--- begin ---
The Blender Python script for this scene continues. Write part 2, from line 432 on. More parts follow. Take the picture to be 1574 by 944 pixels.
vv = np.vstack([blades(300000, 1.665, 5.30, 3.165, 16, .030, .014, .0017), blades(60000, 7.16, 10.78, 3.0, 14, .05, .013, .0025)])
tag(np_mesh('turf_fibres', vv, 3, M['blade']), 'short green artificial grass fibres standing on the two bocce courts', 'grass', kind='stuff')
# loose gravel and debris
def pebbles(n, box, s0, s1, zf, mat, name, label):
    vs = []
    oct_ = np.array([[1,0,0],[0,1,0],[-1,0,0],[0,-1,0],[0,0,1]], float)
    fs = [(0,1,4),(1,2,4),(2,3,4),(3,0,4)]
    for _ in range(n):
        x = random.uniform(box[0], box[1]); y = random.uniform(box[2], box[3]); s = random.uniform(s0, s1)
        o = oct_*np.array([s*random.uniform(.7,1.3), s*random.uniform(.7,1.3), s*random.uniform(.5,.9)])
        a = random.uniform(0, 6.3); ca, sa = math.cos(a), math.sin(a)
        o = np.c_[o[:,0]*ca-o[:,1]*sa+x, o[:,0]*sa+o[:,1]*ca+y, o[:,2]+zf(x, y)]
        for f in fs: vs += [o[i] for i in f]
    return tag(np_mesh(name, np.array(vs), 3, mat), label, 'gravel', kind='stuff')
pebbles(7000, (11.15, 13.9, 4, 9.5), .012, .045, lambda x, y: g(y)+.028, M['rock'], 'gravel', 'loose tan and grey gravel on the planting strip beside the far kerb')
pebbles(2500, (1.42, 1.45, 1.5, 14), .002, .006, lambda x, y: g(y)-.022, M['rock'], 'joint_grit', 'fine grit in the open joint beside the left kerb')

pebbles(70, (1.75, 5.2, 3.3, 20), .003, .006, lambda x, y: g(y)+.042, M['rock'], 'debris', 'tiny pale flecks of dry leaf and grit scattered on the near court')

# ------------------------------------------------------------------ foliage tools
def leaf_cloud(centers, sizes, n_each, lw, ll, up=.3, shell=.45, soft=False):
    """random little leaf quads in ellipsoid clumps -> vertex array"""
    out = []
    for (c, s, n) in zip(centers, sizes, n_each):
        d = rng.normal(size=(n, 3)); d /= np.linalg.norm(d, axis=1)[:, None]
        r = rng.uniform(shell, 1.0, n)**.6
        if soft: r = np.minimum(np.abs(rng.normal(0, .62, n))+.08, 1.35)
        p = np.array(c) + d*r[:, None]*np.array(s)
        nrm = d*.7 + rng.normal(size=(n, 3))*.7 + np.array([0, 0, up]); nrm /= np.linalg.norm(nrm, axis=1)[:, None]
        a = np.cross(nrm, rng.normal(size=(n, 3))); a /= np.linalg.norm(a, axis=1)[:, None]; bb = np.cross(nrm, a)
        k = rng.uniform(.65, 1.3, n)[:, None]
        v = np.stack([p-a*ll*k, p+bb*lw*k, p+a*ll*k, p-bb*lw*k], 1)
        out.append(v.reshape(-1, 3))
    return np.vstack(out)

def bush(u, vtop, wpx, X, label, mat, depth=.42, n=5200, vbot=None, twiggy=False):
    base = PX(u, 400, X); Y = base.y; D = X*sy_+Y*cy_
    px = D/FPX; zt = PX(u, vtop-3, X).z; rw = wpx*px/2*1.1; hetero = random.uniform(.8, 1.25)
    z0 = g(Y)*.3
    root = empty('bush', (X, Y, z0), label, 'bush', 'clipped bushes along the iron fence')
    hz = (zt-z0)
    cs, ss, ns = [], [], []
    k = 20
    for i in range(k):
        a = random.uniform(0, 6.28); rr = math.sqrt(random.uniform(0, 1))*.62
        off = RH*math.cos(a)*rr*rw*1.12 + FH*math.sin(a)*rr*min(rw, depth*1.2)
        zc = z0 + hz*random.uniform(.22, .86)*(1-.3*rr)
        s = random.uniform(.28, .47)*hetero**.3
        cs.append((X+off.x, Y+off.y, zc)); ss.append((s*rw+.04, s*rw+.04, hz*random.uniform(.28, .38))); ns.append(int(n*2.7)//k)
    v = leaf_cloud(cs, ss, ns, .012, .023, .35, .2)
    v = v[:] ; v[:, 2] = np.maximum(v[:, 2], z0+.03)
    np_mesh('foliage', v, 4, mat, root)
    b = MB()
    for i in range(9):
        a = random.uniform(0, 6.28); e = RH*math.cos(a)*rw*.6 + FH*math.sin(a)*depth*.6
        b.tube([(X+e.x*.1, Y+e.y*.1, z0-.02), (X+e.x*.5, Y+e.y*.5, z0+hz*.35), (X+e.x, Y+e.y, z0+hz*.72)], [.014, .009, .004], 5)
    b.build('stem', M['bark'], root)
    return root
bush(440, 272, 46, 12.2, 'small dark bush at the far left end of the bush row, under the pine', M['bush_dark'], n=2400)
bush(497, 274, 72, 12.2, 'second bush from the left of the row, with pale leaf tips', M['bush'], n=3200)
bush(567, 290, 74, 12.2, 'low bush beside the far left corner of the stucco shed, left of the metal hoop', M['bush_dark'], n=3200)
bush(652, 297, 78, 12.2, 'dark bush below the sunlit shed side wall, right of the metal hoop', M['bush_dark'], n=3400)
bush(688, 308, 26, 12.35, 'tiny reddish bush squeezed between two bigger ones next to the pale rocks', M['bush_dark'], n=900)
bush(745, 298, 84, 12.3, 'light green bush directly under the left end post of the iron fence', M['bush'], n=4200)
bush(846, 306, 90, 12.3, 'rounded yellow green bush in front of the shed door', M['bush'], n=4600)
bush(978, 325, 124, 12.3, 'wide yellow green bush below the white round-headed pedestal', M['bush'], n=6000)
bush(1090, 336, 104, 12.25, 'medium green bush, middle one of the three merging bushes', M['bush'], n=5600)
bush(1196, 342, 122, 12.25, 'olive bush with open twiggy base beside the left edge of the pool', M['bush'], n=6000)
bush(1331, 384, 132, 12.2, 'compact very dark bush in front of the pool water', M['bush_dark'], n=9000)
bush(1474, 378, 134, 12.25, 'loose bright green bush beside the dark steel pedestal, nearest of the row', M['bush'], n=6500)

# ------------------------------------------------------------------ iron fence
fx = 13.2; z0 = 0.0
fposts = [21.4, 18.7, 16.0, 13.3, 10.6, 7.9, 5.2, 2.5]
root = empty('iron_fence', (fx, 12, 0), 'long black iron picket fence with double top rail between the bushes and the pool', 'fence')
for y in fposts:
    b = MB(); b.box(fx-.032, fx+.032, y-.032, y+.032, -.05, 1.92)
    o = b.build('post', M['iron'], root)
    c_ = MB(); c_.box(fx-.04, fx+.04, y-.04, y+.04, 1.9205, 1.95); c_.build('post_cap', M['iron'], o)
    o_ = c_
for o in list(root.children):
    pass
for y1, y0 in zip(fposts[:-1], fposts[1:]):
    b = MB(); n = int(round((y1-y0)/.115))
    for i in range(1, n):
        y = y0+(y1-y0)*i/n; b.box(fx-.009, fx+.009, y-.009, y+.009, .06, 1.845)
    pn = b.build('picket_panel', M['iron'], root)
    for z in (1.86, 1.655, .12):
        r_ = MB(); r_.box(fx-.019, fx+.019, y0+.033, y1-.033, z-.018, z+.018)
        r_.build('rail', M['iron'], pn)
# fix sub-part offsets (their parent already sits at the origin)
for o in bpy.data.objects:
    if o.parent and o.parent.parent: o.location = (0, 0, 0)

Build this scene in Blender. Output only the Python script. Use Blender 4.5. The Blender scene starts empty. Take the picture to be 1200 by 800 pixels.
--- end ---
WORK REQUIRED -
Extract every record and return it verbatim.

EXERCISE RESPONSE -
The Blender Python script for this scene continues. Write part 2, from line 432 on. More parts follow. Take the picture to be 1574 by 944 pixels.
vv = np.vstack([blades(300000, 1.665, 5.30, 3.165, 16, .030, .014, .0017), blades(60000, 7.16, 10.78, 3.0, 14, .05, .013, .0025)])
tag(np_mesh('turf_fibres', vv, 3, M['blade']), 'short green artificial grass fibres standing on the two bocce courts', 'grass', kind='stuff')
# loose gravel and debris
def pebbles(n, box, s0, s1, zf, mat, name, label):
    vs = []
    oct_ = np.array([[1,0,0],[0,1,0],[-1,0,0],[0,-1,0],[0,0,1]], float)
    fs = [(0,1,4),(1,2,4),(2,3,4),(3,0,4)]
    for _ in range(n):
        x = random.uniform(box[0], box[1]); y = random.uniform(box[2], box[3]); s = random.uniform(s0, s1)
        o = oct_*np.array([s*random.uniform(.7,1.3), s*random.uniform(.7,1.3), s*random.uniform(.5,.9)])
        a = random.uniform(0, 6.3); ca, sa = math.cos(a), math.sin(a)
        o = np.c_[o[:,0]*ca-o[:,1]*sa+x, o[:,0]*sa+o[:,1]*ca+y, o[:,2]+zf(x, y)]
        for f in fs: vs += [o[i] for i in f]
    return tag(np_mesh(name, np.array(vs), 3, mat), label, 'gravel', kind='stuff')
pebbles(7000, (11.15, 13.9, 4, 9.5), .012, .045, lambda x, y: g(y)+.028, M['rock'], 'gravel', 'loose tan and grey gravel on the planting strip beside the far kerb')
pebbles(2500, (1.42, 1.45, 1.5, 14), .002, .006, lambda x, y: g(y)-.022, M['rock'], 'joint_grit', 'fine grit in the open joint beside the left kerb')

pebbles(70, (1.75, 5.2, 3.3, 20), .003, .006, lambda x, y: g(y)+.042, M['rock'], 'debris', 'tiny pale flecks of dry leaf and grit scattered on the near court')

# ------------------------------------------------------------------ foliage tools
def leaf_cloud(centers, sizes, n_each, lw, ll, up=.3, shell=.45, soft=False):
    """random little leaf quads in ellipsoid clumps -> vertex array"""
    out = []
    for (c, s, n) in zip(centers, sizes, n_each):
        d = rng.normal(size=(n, 3)); d /= np.linalg.norm(d, axis=1)[:, None]
        r = rng.uniform(shell, 1.0, n)**.6
        if soft: r = np.minimum(np.abs(rng.normal(0, .62, n))+.08, 1.35)
        p = np.array(c) + d*r[:, None]*np.array(s)
        nrm = d*.7 + rng.normal(size=(n, 3))*.7 + np.array([0, 0, up]); nrm /= np.linalg.norm(nrm, axis=1)[:, None]
        a = np.cross(nrm, rng.normal(size=(n, 3))); a /= np.linalg.norm(a, axis=1)[:, None]; bb = np.cross(nrm, a)
        k = rng.uniform(.65, 1.3, n)[:, None]
        v = np.stack([p-a*ll*k, p+bb*lw*k, p+a*ll*k, p-bb*lw*k], 1)
        out.append(v.reshape(-1, 3))
    return np.vstack(out)

def bush(u, vtop, wpx, X, label, mat, depth=.42, n=5200, vbot=None, twiggy=False):
    base = PX(u, 400, X); Y = base.y; D = X*sy_+Y*cy_
    px = D/FPX; zt = PX(u, vtop-3, X).z; rw = wpx*px/2*1.1; hetero = random.uniform(.8, 1.25)
    z0 = g(Y)*.3
    root = empty('bush', (X, Y, z0), label, 'bush', 'clipped bushes along the iron fence')
    hz = (zt-z0)
    cs, ss, ns = [], [], []
    k = 20
    for i in range(k):
        a = random.uniform(0, 6.28); rr = math.sqrt(random.uniform(0, 1))*.62
        off = RH*math.cos(a)*rr*rw*1.12 + FH*math.sin(a)*rr*min(rw, depth*1.2)
        zc = z0 + hz*random.uniform(.22, .86)*(1-.3*rr)
        s = random.uniform(.28, .47)*hetero**.3
        cs.append((X+off.x, Y+off.y, zc)); ss.append((s*rw+.04, s*rw+.04, hz*random.uniform(.28, .38))); ns.append(int(n*2.7)//k)
    v = leaf_cloud(cs, ss, ns, .012, .023, .35, .2)
    v = v[:] ; v[:, 2] = np.maximum(v[:, 2], z0+.03)
    np_mesh('foliage', v, 4, mat, root)
    b = MB()
    for i in range(9):
        a = random.uniform(0, 6.28); e = RH*math.cos(a)*rw*.6 + FH*math.sin(a)*depth*.6
        b.tube([(X+e.x*.1, Y+e.y*.1, z0-.02), (X+e.x*.5, Y+e.y*.5, z0+hz*.35), (X+e.x, Y+e.y, z0+hz*.72)], [.014, .009, .004], 5)
    b.build('stem', M['bark'], root)
    return root
bush(440, 272, 46, 12.2, 'small dark bush at the far left end of the bush row, under the pine', M['bush_dark'], n=2400)
bush(497, 274, 72, 12.2, 'second bush from the left of the row, with pale leaf tips', M['bush'], n=3200)
bush(567, 290, 74, 12.2, 'low bush beside the far left corner of the stucco shed, left of the metal hoop', M['bush_dark'], n=3200)
bush(652, 297, 78, 12.2, 'dark bush below the sunlit shed side wall, right of the metal hoop', M['bush_dark'], n=3400)
bush(688, 308, 26, 12.35, 'tiny reddish bush squeezed between two bigger ones next to the pale rocks', M['bush_dark'], n=900)
bush(745, 298, 84, 12.3, 'light green bush directly under the left end post of the iron fence', M['bush'], n=4200)
bush(846, 306, 90, 12.3, 'rounded yellow green bush in front of the shed door', M['bush'], n=4600)
bush(978, 325, 124, 12.3, 'wide yellow green bush below the white round-headed pedestal', M['bush'], n=6000)
bush(1090, 336, 104, 12.25, 'medium green bush, middle one of the three merging bushes', M['bush'], n=5600)
bush(1196, 342, 122, 12.25, 'olive bush with open twiggy base beside the left edge of the pool', M['bush'], n=6000)
bush(1331, 384, 132, 12.2, 'compact very dark bush in front of the pool water', M['bush_dark'], n=9000)
bush(1474, 378, 134, 12.25, 'loose bright green bush beside the dark steel pedestal, nearest of the row', M['bush'], n=6500)

# ------------------------------------------------------------------ iron fence
fx = 13.2; z0 = 0.0
fposts = [21.4, 18.7, 16.0, 13.3, 10.6, 7.9, 5.2, 2.5]
root = empty('iron_fence', (fx, 12, 0), 'long black iron picket fence with double top rail between the bushes and the pool', 'fence')
for y in fposts:
    b = MB(); b.box(fx-.032, fx+.032, y-.032, y+.032, -.05, 1.92)
    o = b.build('post', M['iron'], root)
    c_ = MB(); c_.box(fx-.04, fx+.04, y-.04, y+.04, 1.9205, 1.95); c_.build('post_cap', M['iron'], o)
    o_ = c_
for o in list(root.children):
    pass
for y1, y0 in zip(fposts[:-1], fposts[1:]):
    b = MB(); n = int(round((y1-y0)/.115))
    for i in range(1, n):
        y = y0+(y1-y0)*i/n; b.box(fx-.009, fx+.009, y-.009, y+.009, .06, 1.845)
    pn = b.build('picket_panel', M['iron'], root)
    for z in (1.86, 1.655, .12):
        r_ = MB(); r_.box(fx-.019, fx+.019, y0+.033, y1-.033, z-.018, z+.018)
        r_.build('rail', M['iron'], pn)
# fix sub-part offsets (their parent already sits at the origin)
for o in bpy.data.objects:
    if o.parent and o.parent.parent: o.location = (0, 0, 0)

Build this scene in Blender. Output only the Python script. Use Blender 4.5. The Blender scene starts empty. Take the picture to be 1200 by 800 pixels.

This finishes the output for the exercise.